Future Maritime Operations Conference is the title of a conference at RUSI, Whitehall, London, SW1A 2ET on November 22 and 23.
Focusing on emerging trends in maritime security, and looking at recent case studies highlighting the role of maritime forces in the global security network, the conference will examine the span of maritime operations and assess future requirements for the Royal Navy and partners and allies.
Organisers say that the conference will seek to establish the evolving role of maritime forces within the global security context. The first day will examine the conceptual context for the use of maritime force. The UK Government sees the Royal Navy as a force for good in the world. In military terms, with questions raised increasingly about the availability of access, basing and overflight rights for land-based assets, forces deployed at sea in a joint sea base provide a ready means of projecting appropriate influence at sea or ashore at the place and time of choice. In security terms, the current global security environment is characterised by the increasing use of the sea by potential adversaries as a means of moving people and materials, but with coalition and commercial assets which use the sea also seen as potential targets. In broader political terms, forces based at sea are often seen as international representatives of their respective governments, and often have as much a political role as a purely military one. Such presence is, arguably, the unique and enduring tenet of maritime forces.
Having set the conceptual context for future maritime operations, the second day of the conference will move on to assess the capability requirements and challenges facing contemporary and future navies in delivering effects in and from the maritime environment. From the UK’s perspective, the conference will look at the implications of the Defence Industrial Strategy, one year on, for future maritime capabilities: here, it will focus on the implications of the Maritime Industrial Strategy in particular. The conference will finish with an assessment of the likely capability requirements for versatile future surface combatants.

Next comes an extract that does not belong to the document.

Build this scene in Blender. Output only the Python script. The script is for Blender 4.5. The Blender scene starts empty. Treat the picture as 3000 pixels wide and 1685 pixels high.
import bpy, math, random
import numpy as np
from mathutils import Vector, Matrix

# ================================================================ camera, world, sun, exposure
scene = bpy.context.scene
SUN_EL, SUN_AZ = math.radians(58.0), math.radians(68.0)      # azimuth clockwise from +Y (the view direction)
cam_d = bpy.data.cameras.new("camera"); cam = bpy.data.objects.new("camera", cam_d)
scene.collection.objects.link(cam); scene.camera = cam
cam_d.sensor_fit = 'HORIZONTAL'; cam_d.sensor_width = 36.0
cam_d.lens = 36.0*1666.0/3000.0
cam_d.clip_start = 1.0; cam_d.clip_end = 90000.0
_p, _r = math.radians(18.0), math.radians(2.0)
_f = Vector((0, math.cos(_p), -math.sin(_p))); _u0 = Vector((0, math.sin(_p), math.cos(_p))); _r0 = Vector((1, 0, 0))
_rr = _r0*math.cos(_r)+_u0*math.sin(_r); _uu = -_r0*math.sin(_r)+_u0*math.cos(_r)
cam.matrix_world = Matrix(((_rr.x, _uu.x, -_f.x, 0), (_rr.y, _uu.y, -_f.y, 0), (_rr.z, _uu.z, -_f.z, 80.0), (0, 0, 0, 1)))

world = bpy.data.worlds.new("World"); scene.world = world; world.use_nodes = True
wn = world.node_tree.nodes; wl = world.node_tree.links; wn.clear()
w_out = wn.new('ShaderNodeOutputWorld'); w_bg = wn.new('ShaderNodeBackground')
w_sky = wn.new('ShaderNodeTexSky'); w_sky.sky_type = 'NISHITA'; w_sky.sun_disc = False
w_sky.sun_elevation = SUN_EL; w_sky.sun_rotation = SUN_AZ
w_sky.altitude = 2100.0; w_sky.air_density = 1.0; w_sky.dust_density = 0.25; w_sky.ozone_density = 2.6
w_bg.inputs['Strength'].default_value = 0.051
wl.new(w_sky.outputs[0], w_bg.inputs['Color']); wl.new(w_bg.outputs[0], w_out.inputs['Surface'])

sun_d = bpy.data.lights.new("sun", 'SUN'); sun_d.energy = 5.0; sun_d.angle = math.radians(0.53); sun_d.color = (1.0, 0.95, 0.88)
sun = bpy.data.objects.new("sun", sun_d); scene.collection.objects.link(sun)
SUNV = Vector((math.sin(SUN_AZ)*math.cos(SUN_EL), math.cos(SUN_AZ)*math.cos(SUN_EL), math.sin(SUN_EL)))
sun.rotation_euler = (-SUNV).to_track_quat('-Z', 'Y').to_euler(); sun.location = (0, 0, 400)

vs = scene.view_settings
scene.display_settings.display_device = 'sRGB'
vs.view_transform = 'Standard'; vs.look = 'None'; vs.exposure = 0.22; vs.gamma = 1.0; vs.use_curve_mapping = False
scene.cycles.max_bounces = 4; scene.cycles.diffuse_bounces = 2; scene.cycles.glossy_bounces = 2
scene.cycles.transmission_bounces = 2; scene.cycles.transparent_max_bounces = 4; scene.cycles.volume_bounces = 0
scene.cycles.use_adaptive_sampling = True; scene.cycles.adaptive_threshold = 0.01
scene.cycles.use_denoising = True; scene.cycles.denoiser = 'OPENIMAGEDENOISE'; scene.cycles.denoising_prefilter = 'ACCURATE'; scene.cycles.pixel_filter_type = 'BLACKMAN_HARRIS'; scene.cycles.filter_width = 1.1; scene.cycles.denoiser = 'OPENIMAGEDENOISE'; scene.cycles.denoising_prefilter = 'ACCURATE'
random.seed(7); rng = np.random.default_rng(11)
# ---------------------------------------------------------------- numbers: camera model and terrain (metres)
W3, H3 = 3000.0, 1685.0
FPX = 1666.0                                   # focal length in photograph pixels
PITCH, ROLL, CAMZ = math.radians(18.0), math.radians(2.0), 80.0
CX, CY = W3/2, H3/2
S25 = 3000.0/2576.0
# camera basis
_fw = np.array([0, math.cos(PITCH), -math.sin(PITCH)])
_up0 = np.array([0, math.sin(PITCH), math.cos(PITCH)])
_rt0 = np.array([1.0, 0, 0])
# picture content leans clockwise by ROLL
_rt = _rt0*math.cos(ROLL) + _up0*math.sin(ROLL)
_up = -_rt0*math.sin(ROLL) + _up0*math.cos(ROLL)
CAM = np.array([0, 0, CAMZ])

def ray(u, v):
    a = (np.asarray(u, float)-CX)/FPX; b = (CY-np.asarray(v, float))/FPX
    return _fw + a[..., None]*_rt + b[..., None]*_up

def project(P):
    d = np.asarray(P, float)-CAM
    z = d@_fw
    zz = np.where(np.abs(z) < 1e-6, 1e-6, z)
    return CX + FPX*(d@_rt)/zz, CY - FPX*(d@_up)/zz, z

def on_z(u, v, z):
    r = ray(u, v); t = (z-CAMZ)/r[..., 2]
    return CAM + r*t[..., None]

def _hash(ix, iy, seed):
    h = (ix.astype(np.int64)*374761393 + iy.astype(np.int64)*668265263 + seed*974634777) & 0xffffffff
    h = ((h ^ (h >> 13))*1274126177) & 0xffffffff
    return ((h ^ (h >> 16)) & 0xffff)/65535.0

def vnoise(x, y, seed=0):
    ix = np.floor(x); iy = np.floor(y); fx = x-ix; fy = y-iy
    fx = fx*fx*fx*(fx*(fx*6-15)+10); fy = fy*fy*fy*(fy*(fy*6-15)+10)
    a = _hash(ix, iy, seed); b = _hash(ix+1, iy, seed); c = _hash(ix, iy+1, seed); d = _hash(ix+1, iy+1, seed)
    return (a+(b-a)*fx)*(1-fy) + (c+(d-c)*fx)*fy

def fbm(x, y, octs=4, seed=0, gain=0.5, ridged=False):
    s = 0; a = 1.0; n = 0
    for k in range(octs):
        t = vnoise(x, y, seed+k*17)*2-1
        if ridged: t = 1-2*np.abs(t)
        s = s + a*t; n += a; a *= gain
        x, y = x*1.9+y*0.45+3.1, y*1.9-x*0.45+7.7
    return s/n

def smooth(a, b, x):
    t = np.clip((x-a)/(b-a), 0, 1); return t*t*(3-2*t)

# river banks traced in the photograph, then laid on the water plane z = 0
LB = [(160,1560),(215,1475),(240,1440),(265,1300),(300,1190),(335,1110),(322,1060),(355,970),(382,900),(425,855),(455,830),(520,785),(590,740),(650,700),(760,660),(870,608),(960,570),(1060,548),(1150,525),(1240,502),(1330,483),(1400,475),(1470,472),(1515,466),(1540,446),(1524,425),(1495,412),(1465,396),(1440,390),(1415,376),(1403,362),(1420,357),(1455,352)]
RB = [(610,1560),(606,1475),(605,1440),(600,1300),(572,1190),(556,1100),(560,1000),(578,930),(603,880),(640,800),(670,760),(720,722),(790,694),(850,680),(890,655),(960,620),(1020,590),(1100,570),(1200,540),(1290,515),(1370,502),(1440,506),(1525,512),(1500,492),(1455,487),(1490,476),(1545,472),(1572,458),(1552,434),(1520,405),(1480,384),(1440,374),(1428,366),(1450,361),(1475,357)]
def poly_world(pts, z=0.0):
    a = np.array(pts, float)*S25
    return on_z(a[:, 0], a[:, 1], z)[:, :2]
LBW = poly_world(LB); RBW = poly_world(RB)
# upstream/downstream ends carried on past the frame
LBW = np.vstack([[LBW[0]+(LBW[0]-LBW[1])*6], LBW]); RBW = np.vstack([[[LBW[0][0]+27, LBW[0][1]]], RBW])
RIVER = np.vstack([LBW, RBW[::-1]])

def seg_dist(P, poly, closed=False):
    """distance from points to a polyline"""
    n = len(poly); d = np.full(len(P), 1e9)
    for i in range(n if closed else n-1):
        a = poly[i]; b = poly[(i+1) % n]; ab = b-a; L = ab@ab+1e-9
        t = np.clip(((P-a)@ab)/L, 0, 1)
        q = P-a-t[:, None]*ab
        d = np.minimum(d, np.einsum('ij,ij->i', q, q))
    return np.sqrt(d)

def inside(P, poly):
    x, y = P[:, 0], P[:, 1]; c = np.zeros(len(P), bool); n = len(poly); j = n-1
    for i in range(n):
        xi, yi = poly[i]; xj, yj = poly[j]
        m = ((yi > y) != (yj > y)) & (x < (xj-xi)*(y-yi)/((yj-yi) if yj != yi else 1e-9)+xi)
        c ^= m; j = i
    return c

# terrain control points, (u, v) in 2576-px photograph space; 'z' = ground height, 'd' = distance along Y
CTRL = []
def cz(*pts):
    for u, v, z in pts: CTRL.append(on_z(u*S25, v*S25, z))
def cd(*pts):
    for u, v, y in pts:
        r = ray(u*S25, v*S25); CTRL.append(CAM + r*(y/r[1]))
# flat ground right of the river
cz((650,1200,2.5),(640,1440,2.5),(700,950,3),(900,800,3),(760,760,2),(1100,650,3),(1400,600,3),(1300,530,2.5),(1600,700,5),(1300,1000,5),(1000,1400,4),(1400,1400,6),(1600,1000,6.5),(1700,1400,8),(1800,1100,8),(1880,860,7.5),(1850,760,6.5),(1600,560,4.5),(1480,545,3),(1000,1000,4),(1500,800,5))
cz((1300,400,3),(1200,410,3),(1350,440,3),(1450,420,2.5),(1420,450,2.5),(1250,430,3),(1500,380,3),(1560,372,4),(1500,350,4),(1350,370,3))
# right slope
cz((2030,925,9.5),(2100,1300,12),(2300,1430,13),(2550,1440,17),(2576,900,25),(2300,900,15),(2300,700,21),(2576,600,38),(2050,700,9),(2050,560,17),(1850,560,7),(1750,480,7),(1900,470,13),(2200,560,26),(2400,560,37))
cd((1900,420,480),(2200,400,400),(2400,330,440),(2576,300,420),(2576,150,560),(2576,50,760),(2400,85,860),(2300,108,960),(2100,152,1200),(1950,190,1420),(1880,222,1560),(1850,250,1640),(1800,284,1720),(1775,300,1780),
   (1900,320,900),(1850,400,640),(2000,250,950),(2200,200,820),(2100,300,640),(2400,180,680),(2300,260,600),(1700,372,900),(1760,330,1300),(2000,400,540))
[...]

Invited speakers include: Admiral Sir Ian Forbes KCB CBE, Associate Fellow, RUSI; Commodore Luke Van Beek, DEC AWE, Ministry of Defence, UK; Professor Hew Strachan MA PhD FRSE FRHistS Hon D.Univ (Paisley), Chichele Professor of the History of War; Brian Wadsworth, Director, Logistics and Maritime Transport, Department for Transport, UK; John Grubb CBE FRSA, Deputy Director Maritime & Land, TRANSEC – Transport Security Department for Transport UK; Dr Norman Friedman, International Naval Consultant and Author; and Professor Sarah Palmer BA MA PhD FRSA FRHistS, Director, Greenwich Maritime Institute, Maritime Branch of the International Terrorism and Organised Crime Group.